*THE PROBLEM:*
In the listing below, count the lines containing the string "picture" and state only the number.

*PROVIDED RECORDS:*
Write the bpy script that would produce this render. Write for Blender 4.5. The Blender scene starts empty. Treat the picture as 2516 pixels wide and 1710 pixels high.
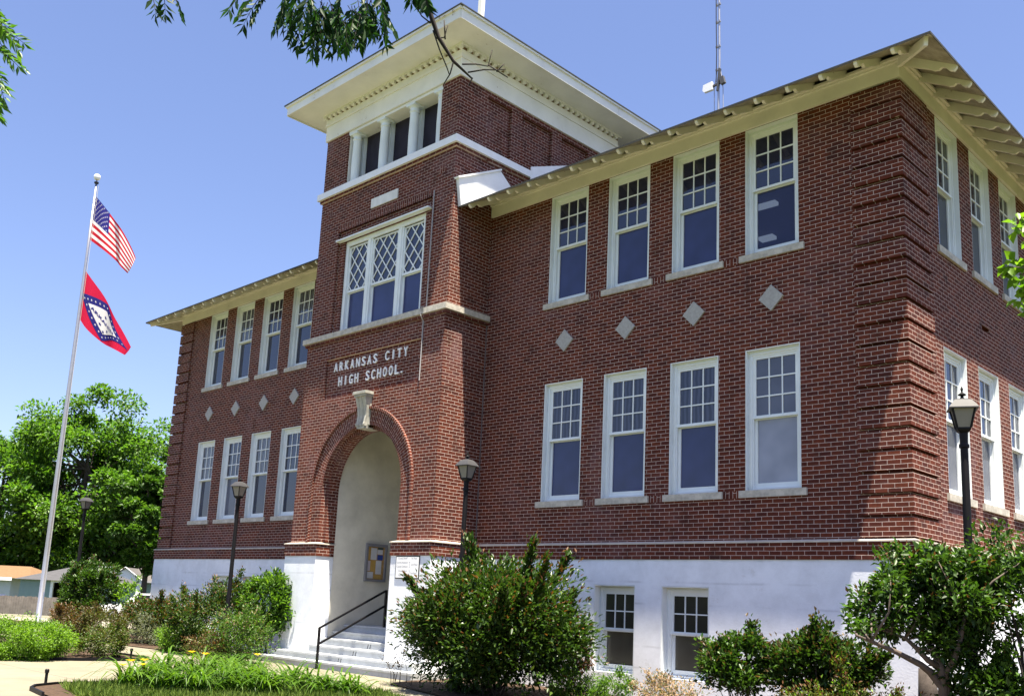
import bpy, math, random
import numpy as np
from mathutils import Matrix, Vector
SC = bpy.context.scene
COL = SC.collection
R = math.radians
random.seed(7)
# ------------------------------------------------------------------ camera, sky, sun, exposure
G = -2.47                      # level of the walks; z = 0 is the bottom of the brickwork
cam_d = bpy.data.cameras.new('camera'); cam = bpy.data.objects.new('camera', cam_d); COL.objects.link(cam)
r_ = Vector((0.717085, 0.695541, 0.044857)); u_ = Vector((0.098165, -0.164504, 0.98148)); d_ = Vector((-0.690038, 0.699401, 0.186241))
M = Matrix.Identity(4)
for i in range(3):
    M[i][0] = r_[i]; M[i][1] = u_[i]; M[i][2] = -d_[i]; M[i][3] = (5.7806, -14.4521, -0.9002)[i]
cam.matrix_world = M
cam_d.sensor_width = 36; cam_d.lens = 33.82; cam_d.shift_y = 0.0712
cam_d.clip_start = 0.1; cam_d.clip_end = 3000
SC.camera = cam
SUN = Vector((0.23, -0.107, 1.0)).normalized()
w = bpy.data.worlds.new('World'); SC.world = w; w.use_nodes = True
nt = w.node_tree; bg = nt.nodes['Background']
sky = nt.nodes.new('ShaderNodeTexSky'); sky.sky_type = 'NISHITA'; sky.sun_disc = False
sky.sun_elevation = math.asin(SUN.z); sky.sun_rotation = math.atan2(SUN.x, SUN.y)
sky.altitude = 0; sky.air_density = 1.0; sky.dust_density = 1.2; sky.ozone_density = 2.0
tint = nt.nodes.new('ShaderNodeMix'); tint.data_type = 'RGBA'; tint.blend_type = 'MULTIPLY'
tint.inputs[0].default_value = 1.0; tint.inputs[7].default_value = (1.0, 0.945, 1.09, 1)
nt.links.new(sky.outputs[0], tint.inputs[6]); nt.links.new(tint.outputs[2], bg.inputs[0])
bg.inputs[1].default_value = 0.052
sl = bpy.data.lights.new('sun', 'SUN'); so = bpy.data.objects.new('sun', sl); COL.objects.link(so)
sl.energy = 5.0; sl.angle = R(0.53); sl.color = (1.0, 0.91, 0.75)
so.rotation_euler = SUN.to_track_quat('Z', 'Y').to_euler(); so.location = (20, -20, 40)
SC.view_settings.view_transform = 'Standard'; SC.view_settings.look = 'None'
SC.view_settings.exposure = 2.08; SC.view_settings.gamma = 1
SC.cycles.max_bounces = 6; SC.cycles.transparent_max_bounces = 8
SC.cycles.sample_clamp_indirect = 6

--

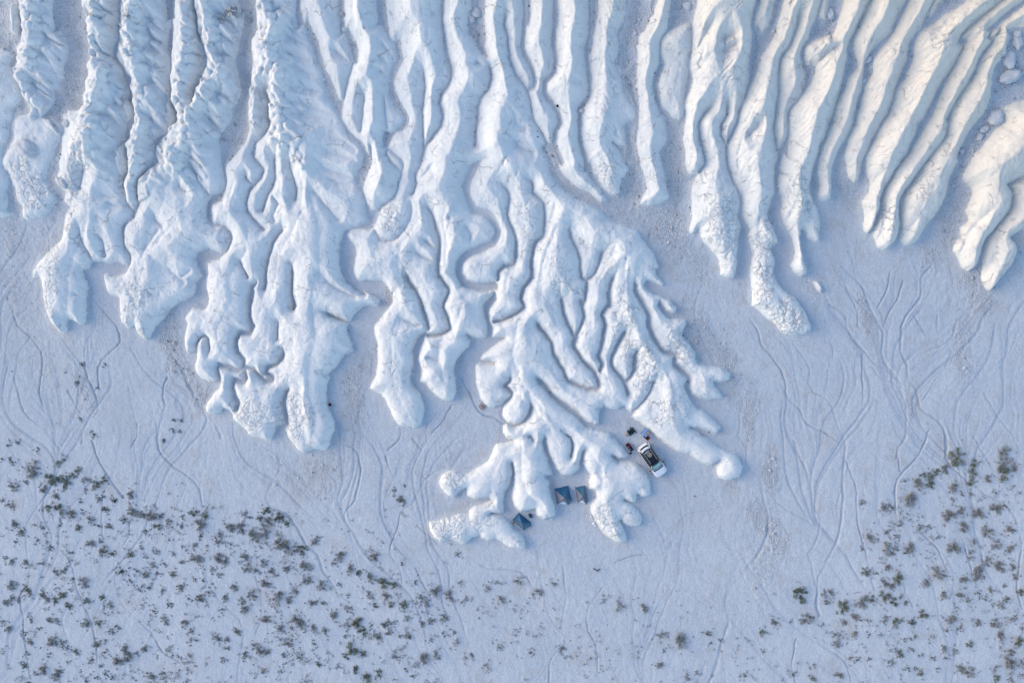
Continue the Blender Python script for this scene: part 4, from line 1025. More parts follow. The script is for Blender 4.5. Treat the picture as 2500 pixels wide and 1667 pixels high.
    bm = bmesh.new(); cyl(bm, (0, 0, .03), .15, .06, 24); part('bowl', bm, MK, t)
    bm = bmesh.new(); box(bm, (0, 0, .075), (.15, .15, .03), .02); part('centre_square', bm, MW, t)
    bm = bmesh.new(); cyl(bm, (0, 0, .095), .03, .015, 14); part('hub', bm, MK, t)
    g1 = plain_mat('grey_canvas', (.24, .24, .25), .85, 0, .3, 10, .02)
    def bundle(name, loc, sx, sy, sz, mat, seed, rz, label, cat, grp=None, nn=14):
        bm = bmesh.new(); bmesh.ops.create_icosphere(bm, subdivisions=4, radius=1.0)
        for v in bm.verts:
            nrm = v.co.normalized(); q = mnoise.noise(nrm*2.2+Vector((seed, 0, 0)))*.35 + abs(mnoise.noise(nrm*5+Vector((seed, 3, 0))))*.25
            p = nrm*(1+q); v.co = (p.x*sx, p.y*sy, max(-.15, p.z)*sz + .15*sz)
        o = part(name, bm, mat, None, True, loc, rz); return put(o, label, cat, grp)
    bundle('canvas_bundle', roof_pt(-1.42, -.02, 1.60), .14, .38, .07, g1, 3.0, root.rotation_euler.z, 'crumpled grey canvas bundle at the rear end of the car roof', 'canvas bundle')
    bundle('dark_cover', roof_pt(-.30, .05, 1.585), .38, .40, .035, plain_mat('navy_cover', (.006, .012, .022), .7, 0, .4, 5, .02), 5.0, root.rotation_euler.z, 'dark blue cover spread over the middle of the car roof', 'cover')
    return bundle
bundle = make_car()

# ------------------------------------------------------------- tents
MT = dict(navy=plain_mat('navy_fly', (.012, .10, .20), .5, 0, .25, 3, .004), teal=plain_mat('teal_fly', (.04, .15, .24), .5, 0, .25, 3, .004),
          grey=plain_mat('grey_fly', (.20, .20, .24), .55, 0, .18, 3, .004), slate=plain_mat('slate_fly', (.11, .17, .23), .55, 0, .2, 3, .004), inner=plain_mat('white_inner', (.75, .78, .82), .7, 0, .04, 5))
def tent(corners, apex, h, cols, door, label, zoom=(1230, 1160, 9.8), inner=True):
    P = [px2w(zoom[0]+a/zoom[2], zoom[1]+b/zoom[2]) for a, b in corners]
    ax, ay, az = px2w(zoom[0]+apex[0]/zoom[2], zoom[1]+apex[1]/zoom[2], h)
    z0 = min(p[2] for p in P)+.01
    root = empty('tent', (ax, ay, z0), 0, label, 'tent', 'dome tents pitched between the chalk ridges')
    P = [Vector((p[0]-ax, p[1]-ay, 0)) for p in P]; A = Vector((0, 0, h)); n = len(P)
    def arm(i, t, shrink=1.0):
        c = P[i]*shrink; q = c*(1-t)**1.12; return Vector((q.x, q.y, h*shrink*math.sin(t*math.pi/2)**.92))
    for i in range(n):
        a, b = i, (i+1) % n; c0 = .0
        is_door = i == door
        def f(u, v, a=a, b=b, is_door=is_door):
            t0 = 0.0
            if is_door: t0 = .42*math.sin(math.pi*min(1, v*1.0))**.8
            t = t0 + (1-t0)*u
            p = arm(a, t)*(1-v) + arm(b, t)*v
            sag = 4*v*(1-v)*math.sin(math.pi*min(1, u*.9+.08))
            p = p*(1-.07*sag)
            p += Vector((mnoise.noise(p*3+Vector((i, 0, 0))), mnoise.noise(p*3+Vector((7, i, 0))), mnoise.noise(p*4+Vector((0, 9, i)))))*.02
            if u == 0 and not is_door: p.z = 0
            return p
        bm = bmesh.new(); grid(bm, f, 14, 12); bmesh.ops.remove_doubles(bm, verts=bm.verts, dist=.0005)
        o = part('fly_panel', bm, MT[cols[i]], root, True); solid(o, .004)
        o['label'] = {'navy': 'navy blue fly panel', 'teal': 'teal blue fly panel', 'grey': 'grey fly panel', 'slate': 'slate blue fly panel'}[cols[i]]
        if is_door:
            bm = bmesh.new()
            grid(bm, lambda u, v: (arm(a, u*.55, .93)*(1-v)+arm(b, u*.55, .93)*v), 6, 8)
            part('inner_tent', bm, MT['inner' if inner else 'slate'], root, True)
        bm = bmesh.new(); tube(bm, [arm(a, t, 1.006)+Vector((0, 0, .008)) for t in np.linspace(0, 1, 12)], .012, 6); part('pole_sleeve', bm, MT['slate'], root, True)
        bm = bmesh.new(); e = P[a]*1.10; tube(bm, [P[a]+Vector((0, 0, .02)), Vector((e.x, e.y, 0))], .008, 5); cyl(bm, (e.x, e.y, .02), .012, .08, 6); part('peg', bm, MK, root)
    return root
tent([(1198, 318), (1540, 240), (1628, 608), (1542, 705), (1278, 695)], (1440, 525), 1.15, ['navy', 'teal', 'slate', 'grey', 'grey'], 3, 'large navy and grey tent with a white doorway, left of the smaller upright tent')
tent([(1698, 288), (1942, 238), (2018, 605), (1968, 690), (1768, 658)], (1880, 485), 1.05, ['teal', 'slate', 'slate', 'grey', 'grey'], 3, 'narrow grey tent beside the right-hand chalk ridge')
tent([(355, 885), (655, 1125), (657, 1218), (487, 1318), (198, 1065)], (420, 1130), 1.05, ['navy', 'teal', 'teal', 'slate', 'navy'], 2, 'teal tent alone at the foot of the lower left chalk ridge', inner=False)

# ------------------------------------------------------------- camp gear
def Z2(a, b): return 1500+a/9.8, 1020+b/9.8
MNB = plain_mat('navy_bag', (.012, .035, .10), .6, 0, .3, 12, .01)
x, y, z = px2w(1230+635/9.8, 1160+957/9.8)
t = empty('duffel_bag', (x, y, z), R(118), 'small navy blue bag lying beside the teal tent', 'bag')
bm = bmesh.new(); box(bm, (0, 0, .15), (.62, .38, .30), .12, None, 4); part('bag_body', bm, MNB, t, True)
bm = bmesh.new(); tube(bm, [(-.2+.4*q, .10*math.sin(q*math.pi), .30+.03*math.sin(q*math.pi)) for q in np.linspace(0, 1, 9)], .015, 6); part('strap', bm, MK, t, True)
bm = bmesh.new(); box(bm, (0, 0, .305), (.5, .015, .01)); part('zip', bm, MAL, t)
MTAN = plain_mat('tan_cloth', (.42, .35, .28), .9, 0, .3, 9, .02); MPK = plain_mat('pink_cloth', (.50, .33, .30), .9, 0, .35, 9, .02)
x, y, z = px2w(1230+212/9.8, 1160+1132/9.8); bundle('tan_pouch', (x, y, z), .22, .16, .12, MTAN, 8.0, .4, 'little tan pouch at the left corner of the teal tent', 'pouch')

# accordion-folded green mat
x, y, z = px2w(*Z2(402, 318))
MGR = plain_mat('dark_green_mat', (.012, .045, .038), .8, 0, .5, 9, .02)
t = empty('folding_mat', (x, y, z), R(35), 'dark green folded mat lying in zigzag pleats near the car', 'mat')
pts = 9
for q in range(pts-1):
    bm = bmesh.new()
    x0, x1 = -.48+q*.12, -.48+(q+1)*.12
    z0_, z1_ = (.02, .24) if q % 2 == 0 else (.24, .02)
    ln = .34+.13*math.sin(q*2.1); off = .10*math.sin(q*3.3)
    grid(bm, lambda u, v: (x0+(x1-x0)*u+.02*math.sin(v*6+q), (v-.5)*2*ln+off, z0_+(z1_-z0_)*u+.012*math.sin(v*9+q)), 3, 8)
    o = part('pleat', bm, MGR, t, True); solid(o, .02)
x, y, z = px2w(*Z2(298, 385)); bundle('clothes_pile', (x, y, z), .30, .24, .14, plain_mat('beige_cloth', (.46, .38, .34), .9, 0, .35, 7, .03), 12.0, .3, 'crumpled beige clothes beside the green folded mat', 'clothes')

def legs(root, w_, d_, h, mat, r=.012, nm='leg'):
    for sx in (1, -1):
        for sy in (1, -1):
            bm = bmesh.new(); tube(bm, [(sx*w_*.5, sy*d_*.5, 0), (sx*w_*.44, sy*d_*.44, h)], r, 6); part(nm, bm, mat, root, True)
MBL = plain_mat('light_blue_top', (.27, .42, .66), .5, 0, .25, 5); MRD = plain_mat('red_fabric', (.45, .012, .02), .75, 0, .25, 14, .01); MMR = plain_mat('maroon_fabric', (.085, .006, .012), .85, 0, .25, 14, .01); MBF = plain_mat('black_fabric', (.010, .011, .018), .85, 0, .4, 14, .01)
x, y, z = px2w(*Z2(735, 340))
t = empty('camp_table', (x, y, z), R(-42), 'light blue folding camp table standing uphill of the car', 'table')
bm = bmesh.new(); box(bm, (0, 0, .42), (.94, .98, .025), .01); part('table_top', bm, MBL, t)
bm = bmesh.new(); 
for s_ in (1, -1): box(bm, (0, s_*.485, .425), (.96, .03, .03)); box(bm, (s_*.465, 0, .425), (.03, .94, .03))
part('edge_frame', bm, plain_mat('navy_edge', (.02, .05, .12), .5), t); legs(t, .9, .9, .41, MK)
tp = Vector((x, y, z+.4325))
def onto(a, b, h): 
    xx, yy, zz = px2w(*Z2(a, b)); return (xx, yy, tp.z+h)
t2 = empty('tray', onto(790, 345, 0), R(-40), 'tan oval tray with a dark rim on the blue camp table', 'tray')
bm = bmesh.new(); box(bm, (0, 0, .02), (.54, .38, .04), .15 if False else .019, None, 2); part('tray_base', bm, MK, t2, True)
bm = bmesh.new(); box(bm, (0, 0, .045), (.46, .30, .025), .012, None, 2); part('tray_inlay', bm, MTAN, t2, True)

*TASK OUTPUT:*
2